** start of Information provided **
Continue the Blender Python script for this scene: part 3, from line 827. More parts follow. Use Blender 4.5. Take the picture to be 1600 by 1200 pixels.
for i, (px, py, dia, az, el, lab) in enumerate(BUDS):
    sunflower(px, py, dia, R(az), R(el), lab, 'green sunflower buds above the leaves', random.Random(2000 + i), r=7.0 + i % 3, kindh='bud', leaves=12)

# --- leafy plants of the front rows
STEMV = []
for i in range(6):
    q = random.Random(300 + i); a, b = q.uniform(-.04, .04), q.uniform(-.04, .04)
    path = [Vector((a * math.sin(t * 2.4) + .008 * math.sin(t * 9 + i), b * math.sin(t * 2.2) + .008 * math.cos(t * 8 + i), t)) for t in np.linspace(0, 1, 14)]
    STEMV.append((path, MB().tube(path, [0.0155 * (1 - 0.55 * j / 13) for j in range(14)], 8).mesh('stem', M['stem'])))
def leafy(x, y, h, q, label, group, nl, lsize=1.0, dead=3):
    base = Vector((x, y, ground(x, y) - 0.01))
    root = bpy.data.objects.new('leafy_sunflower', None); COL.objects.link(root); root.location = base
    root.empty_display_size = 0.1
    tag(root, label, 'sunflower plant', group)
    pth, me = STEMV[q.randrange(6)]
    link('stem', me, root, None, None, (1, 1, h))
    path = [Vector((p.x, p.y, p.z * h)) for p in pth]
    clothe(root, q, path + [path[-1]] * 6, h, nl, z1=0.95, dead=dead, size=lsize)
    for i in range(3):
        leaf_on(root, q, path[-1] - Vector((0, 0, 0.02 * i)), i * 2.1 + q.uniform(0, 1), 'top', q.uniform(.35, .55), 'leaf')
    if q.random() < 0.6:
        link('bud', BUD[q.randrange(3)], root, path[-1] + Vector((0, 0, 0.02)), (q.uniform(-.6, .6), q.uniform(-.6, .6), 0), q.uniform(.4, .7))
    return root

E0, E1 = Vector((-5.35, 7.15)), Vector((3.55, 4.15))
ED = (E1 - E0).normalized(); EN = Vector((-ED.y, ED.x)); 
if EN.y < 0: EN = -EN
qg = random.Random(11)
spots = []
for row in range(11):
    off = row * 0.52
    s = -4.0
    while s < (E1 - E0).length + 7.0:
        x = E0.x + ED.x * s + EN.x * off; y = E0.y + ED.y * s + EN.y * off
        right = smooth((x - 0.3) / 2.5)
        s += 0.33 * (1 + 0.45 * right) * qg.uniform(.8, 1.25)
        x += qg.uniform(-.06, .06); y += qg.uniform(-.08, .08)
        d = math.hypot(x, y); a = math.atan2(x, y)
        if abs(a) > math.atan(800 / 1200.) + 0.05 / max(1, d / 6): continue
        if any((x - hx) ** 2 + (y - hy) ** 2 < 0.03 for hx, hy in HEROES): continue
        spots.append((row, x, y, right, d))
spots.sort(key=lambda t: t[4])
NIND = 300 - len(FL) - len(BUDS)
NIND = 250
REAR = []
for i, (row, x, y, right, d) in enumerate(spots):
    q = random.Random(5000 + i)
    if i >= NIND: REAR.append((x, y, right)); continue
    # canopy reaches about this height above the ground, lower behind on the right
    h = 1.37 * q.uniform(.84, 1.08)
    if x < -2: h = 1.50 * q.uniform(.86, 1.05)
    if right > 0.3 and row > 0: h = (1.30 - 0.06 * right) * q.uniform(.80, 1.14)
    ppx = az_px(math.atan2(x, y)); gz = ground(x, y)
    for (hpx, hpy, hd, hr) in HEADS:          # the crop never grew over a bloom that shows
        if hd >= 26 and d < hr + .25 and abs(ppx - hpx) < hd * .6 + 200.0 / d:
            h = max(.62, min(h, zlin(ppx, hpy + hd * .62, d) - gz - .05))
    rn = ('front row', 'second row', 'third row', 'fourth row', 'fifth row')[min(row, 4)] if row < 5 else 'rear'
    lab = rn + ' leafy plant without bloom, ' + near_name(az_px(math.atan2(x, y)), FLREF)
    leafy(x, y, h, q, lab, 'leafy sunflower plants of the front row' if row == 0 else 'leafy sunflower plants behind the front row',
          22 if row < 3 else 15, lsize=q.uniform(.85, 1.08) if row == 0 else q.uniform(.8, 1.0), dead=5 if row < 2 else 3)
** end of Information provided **
### Objective
Would you reproduce the material above in full, exactly as given?

### Exercise answer
Continue the Blender Python script for this scene: part 3, from line 827. More parts follow. Use Blender 4.5. Take the picture to be 1600 by 1200 pixels.
for i, (px, py, dia, az, el, lab) in enumerate(BUDS):
    sunflower(px, py, dia, R(az), R(el), lab, 'green sunflower buds above the leaves', random.Random(2000 + i), r=7.0 + i % 3, kindh='bud', leaves=12)

# --- leafy plants of the front rows
STEMV = []
for i in range(6):
    q = random.Random(300 + i); a, b = q.uniform(-.04, .04), q.uniform(-.04, .04)
    path = [Vector((a * math.sin(t * 2.4) + .008 * math.sin(t * 9 + i), b * math.sin(t * 2.2) + .008 * math.cos(t * 8 + i), t)) for t in np.linspace(0, 1, 14)]
    STEMV.append((path, MB().tube(path, [0.0155 * (1 - 0.55 * j / 13) for j in range(14)], 8).mesh('stem', M['stem'])))
def leafy(x, y, h, q, label, group, nl, lsize=1.0, dead=3):
    base = Vector((x, y, ground(x, y) - 0.01))
    root = bpy.data.objects.new('leafy_sunflower', None); COL.objects.link(root); root.location = base
    root.empty_display_size = 0.1
    tag(root, label, 'sunflower plant', group)
    pth, me = STEMV[q.randrange(6)]
    link('stem', me, root, None, None, (1, 1, h))
    path = [Vector((p.x, p.y, p.z * h)) for p in pth]
    clothe(root, q, path + [path[-1]] * 6, h, nl, z1=0.95, dead=dead, size=lsize)
    for i in range(3):
        leaf_on(root, q, path[-1] - Vector((0, 0, 0.02 * i)), i * 2.1 + q.uniform(0, 1), 'top', q.uniform(.35, .55), 'leaf')
    if q.random() < 0.6:
        link('bud', BUD[q.randrange(3)], root, path[-1] + Vector((0, 0, 0.02)), (q.uniform(-.6, .6), q.uniform(-.6, .6), 0), q.uniform(.4, .7))
    return root

E0, E1 = Vector((-5.35, 7.15)), Vector((3.55, 4.15))
ED = (E1 - E0).normalized(); EN = Vector((-ED.y, ED.x)); 
if EN.y < 0: EN = -EN
qg = random.Random(11)
spots = []
for row in range(11):
    off = row * 0.52
    s = -4.0
    while s < (E1 - E0).length + 7.0:
        x = E0.x + ED.x * s + EN.x * off; y = E0.y + ED.y * s + EN.y * off
        right = smooth((x - 0.3) / 2.5)
        s += 0.33 * (1 + 0.45 * right) * qg.uniform(.8, 1.25)
        x += qg.uniform(-.06, .06); y += qg.uniform(-.08, .08)
        d = math.hypot(x, y); a = math.atan2(x, y)
        if abs(a) > math.atan(800 / 1200.) + 0.05 / max(1, d / 6): continue
        if any((x - hx) ** 2 + (y - hy) ** 2 < 0.03 for hx, hy in HEROES): continue
        spots.append((row, x, y, right, d))
spots.sort(key=lambda t: t[4])
NIND = 300 - len(FL) - len(BUDS)
NIND = 250
REAR = []
for i, (row, x, y, right, d) in enumerate(spots):
    q = random.Random(5000 + i)
    if i >= NIND: REAR.append((x, y, right)); continue
    # canopy reaches about this height above the ground, lower behind on the right
    h = 1.37 * q.uniform(.84, 1.08)
    if x < -2: h = 1.50 * q.uniform(.86, 1.05)
    if right > 0.3 and row > 0: h = (1.30 - 0.06 * right) * q.uniform(.80, 1.14)
    ppx = az_px(math.atan2(x, y)); gz = ground(x, y)
    for (hpx, hpy, hd, hr) in HEADS:          # the crop never grew over a bloom that shows
        if hd >= 26 and d < hr + .25 and abs(ppx - hpx) < hd * .6 + 200.0 / d:
            h = max(.62, min(h, zlin(ppx, hpy + hd * .62, d) - gz - .05))
    rn = ('front row', 'second row', 'third row', 'fourth row', 'fifth row')[min(row, 4)] if row < 5 else 'rear'
    lab = rn + ' leafy plant without bloom, ' + near_name(az_px(math.atan2(x, y)), FLREF)
    leafy(x, y, h, q, lab, 'leafy sunflower plants of the front row' if row == 0 else 'leafy sunflower plants behind the front row',
          22 if row < 3 else 15, lsize=q.uniform(.85, 1.08) if row == 0 else q.uniform(.8, 1.0), dead=5 if row < 2 else 3)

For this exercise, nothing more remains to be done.